PostThu Apr 09, 2009 1:54 am

NicholasA wrote:I've read some articles on this technology and I would be willing to state that most of it is hype. It claims to reduce that amount of filtering needed to process, but that simply doesn't make sense from a mathematical perspected... I am sure that I've read before that 1 bit recording also generates more high-frequency noise that traditional ADC's - I will search around for the article that I read and post it (but you can clearly see it in Paul's picture as well for the 1-bit example... that is certainly not a signal).

All I can do is present some numbers:
A 24-bit ADC sampling at 192000 gives an effective bit rate of 4.608 million bits per second.
A 1-bit ADC sampling at 2.8 samples/second gives an effective bit rate of 2.8 million bits per second.
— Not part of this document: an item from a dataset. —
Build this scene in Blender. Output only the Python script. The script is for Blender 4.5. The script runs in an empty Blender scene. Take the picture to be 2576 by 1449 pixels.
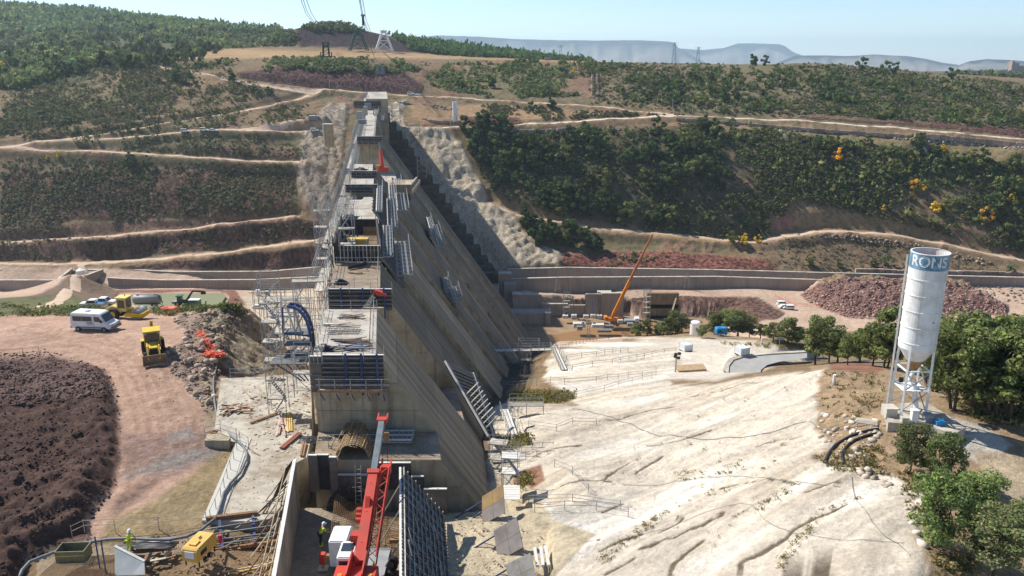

I certainly know which one I would pick.


I don't think it is hype. It is almost certain that the Zoom will also use 1-bit A/D conversion, as well as the Korg. This is standard for audio products these days - the performance of 1-bit A/D's is just so much better as the requirements on the filter that you need before conversion are so much lower than with "traditional" ADC's (known as Nyquist-rate).

The difference is that the Korg outputs the raw "bitstream" that comes out of of the 1-bit ADC, whereas the Zoom first converts it to a 24-bit PCM code. It is this conversion process, known as the "decimation filter" which I think the Korg hype is referring to when it says it needs "less filtering".

Decimation filters are complex and quite an art ... and there is no point in putting your bitstream through one if you don't have to. And if all you want to do is to re-create the original analog signal (in an amplifier for example), it is very easy to do with the original bitstream. So, why not just send that? The bit-rates are comparable. That is what even mainstream consumer audio products are doing nowadays, and of course you have the SACD's which are just recording the raw bitstream.

By the way, the bit-rates don't really tell you much about the audio quality - working out the signal-to-noise ratio (which is all that matters for audio) is quite mathematical and, in the case of 1-bit A/D's, depends on the so-called "order" of the A/D.